**Task requirements**
Pull out every line below that contains the word "from".

**Material**

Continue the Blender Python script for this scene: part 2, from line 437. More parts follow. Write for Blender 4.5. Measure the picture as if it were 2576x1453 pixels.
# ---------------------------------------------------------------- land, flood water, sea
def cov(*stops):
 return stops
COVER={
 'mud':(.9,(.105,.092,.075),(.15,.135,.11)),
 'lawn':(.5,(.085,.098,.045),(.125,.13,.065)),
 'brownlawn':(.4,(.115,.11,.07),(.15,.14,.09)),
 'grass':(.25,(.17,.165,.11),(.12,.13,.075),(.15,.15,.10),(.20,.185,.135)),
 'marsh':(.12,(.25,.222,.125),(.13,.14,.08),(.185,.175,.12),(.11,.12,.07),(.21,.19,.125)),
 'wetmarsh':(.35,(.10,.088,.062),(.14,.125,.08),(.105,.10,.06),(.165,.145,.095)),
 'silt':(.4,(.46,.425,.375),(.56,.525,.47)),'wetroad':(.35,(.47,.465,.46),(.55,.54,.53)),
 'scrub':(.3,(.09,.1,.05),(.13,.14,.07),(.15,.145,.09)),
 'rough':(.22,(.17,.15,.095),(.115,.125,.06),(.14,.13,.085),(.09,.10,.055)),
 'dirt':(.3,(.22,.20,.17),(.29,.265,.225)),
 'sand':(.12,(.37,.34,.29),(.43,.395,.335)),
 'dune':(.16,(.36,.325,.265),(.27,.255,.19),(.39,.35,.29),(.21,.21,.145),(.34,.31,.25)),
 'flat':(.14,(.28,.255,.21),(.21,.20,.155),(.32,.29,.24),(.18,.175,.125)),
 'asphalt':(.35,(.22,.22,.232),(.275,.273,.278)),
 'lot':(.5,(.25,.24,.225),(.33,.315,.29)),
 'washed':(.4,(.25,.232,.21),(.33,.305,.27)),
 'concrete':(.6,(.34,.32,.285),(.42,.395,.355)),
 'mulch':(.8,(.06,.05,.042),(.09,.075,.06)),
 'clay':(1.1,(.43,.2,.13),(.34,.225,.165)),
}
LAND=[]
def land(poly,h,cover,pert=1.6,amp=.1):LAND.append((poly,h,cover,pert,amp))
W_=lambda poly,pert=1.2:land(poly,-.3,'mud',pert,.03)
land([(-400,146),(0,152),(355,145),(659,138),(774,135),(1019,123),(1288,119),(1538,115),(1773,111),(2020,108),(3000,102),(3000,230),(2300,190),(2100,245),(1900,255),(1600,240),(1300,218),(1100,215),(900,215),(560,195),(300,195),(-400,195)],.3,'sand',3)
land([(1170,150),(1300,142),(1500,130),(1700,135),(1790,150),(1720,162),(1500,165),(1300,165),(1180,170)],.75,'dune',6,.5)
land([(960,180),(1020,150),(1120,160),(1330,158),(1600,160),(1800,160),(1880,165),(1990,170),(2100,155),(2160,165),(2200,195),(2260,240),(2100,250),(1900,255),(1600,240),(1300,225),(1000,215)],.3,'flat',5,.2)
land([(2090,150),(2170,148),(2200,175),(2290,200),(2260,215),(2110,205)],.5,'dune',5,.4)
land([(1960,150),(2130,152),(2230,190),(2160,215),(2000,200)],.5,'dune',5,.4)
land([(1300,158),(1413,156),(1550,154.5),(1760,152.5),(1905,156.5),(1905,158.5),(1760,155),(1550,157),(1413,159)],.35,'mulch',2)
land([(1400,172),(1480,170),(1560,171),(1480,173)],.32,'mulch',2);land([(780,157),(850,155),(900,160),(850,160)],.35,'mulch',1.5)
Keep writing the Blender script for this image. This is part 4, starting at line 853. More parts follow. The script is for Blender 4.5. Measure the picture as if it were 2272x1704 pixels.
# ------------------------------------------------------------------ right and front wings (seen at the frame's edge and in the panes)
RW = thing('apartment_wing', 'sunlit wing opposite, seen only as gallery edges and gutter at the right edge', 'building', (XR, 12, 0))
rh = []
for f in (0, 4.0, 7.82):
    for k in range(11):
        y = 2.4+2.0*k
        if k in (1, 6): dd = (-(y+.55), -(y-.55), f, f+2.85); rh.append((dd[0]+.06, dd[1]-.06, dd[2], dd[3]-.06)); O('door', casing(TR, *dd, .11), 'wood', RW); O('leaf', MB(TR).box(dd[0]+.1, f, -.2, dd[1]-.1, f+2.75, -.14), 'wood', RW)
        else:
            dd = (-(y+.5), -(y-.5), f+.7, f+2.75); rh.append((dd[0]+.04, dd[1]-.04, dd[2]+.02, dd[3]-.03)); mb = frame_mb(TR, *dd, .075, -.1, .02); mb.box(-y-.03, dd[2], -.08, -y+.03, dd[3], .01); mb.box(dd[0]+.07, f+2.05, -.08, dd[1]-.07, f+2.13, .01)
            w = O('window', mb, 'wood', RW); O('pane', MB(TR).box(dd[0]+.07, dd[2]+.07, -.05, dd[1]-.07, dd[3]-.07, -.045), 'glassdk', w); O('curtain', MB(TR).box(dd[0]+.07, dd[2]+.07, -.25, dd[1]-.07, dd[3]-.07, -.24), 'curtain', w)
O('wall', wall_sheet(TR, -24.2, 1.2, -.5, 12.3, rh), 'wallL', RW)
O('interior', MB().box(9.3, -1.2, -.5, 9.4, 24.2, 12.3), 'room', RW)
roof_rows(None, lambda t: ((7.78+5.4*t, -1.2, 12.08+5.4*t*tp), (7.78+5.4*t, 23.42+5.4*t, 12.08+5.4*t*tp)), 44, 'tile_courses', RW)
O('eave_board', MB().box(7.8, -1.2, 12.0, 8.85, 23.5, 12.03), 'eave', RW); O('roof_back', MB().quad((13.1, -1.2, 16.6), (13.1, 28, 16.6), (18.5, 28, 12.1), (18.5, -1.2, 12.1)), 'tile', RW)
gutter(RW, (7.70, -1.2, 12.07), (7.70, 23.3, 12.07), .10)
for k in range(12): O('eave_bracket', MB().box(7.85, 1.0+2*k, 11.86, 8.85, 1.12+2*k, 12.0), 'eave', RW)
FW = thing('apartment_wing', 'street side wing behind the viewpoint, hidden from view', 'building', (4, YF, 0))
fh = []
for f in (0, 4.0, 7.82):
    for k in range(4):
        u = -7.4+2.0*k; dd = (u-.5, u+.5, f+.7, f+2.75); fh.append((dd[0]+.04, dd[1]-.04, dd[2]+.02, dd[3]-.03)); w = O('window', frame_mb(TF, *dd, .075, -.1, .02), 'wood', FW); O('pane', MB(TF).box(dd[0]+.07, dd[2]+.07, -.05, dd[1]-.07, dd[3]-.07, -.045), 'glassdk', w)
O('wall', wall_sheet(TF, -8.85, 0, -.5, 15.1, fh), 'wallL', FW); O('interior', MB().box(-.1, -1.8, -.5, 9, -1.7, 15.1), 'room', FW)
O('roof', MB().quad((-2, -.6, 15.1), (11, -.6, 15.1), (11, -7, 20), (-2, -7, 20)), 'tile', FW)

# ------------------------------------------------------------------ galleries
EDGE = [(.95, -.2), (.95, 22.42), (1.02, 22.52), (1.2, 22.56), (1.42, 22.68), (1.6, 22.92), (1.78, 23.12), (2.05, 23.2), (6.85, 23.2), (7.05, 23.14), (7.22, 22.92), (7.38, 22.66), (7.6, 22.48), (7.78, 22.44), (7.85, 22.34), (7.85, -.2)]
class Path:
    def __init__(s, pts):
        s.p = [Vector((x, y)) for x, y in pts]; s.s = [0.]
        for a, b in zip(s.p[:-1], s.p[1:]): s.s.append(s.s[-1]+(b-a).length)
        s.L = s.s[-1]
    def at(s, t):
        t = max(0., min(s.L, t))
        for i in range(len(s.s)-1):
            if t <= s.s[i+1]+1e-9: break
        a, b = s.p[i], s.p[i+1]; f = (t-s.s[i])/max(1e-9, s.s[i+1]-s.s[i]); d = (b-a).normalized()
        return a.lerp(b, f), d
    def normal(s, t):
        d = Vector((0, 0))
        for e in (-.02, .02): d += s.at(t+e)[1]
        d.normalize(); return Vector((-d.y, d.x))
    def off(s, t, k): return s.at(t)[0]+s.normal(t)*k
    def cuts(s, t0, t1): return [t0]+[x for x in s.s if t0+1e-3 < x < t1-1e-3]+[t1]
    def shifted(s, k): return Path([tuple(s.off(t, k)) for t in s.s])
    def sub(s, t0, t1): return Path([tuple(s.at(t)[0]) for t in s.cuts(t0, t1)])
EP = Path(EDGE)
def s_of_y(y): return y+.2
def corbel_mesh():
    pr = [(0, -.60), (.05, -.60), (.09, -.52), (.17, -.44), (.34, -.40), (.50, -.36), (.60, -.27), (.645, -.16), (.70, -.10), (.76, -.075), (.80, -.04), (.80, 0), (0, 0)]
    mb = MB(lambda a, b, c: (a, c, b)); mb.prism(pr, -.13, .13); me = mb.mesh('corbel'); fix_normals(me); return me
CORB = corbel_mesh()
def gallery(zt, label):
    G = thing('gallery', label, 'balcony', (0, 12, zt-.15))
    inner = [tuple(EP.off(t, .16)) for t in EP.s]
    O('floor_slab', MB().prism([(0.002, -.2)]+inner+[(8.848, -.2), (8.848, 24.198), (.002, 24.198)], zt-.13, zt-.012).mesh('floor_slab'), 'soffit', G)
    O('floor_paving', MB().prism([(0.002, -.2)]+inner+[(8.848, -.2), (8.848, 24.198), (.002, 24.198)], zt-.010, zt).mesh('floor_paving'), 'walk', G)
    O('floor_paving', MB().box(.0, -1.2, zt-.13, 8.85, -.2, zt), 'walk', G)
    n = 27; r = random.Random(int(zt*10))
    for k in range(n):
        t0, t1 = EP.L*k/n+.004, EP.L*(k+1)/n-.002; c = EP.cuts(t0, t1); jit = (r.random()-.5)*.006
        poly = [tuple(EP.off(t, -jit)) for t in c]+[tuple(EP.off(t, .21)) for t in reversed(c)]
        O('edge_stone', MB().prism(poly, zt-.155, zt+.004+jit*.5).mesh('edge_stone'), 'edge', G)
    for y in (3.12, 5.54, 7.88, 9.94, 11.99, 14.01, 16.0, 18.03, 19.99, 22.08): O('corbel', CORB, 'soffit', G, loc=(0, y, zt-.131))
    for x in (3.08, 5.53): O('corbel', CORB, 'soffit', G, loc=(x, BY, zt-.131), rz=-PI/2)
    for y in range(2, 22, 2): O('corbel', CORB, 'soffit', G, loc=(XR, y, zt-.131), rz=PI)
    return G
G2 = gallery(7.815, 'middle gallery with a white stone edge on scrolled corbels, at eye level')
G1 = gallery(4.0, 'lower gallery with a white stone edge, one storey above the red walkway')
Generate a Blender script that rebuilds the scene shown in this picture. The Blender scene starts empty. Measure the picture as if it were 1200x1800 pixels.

**Result for this task**
Continue the Blender Python script for this scene: part 2, from line 437. More parts follow. Write for Blender 4.5. Measure the picture as if it were 2576x1453 pixels.
FW = thing('apartment_wing', 'street side wing behind the viewpoint, hidden from view', 'building', (4, YF, 0))